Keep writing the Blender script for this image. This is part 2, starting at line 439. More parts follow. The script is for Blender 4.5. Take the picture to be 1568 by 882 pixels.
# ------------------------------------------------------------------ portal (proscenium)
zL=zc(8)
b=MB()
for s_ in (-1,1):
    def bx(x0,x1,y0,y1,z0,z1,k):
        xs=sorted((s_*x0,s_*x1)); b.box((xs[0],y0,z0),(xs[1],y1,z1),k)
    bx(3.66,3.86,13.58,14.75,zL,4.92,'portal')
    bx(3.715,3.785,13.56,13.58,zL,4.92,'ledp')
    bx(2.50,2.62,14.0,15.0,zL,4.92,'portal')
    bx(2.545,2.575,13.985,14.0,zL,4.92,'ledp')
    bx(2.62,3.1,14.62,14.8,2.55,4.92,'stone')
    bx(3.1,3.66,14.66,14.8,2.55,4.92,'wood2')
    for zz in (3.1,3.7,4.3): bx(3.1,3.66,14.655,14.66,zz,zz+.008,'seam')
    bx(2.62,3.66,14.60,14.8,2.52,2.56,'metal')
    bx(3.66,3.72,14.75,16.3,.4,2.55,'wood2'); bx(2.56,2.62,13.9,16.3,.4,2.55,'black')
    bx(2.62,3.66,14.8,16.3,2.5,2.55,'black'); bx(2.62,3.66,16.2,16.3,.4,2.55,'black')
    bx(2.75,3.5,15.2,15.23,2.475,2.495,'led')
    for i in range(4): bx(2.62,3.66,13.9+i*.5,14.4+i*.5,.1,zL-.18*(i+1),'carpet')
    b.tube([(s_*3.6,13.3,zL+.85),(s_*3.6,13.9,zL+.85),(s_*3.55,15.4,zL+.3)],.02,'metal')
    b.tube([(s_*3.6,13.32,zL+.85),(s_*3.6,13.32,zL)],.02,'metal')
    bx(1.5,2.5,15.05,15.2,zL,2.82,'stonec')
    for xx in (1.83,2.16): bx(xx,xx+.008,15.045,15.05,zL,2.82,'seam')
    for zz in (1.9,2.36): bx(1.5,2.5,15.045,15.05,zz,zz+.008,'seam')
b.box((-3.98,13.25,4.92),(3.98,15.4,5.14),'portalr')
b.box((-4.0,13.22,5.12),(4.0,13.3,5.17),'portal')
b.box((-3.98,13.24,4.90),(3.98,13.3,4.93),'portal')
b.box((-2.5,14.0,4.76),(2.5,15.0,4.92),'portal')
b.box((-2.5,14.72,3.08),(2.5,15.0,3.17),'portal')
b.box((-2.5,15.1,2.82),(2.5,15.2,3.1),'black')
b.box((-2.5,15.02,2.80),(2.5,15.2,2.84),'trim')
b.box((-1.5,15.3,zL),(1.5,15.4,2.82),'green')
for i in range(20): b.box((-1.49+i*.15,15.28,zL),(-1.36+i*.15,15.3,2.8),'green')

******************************

Challenge: Each line of the material must be restated exactly.

Final result:
Keep writing the Blender script for this image. This is part 2, starting at line 439. More parts follow. The script is for Blender 4.5. Take the picture to be 1568 by 882 pixels.
# ------------------------------------------------------------------ portal (proscenium)
zL=zc(8)
b=MB()
for s_ in (-1,1):
    def bx(x0,x1,y0,y1,z0,z1,k):
        xs=sorted((s_*x0,s_*x1)); b.box((xs[0],y0,z0),(xs[1],y1,z1),k)
    bx(3.66,3.86,13.58,14.75,zL,4.92,'portal')
    bx(3.715,3.785,13.56,13.58,zL,4.92,'ledp')
    bx(2.50,2.62,14.0,15.0,zL,4.92,'portal')
    bx(2.545,2.575,13.985,14.0,zL,4.92,'ledp')
    bx(2.62,3.1,14.62,14.8,2.55,4.92,'stone')
    bx(3.1,3.66,14.66,14.8,2.55,4.92,'wood2')
    for zz in (3.1,3.7,4.3): bx(3.1,3.66,14.655,14.66,zz,zz+.008,'seam')
    bx(2.62,3.66,14.60,14.8,2.52,2.56,'metal')
    bx(3.66,3.72,14.75,16.3,.4,2.55,'wood2'); bx(2.56,2.62,13.9,16.3,.4,2.55,'black')
    bx(2.62,3.66,14.8,16.3,2.5,2.55,'black'); bx(2.62,3.66,16.2,16.3,.4,2.55,'black')
    bx(2.75,3.5,15.2,15.23,2.475,2.495,'led')
    for i in range(4): bx(2.62,3.66,13.9+i*.5,14.4+i*.5,.1,zL-.18*(i+1),'carpet')
    b.tube([(s_*3.6,13.3,zL+.85),(s_*3.6,13.9,zL+.85),(s_*3.55,15.4,zL+.3)],.02,'metal')
    b.tube([(s_*3.6,13.32,zL+.85),(s_*3.6,13.32,zL)],.02,'metal')
    bx(1.5,2.5,15.05,15.2,zL,2.82,'stonec')
    for xx in (1.83,2.16): bx(xx,xx+.008,15.045,15.05,zL,2.82,'seam')
    for zz in (1.9,2.36): bx(1.5,2.5,15.045,15.05,zz,zz+.008,'seam')
b.box((-3.98,13.25,4.92),(3.98,15.4,5.14),'portalr')
b.box((-4.0,13.22,5.12),(4.0,13.3,5.17),'portal')
b.box((-3.98,13.24,4.90),(3.98,13.3,4.93),'portal')
b.box((-2.5,14.0,4.76),(2.5,15.0,4.92),'portal')
b.box((-2.5,14.72,3.08),(2.5,15.0,3.17),'portal')
b.box((-2.5,15.1,2.82),(2.5,15.2,3.1),'black')
b.box((-2.5,15.02,2.80),(2.5,15.2,2.84),'trim')
b.box((-1.5,15.3,zL),(1.5,15.4,2.82),'green')
for i in range(20): b.box((-1.49+i*.15,15.28,zL),(-1.36+i*.15,15.3,2.8),'green')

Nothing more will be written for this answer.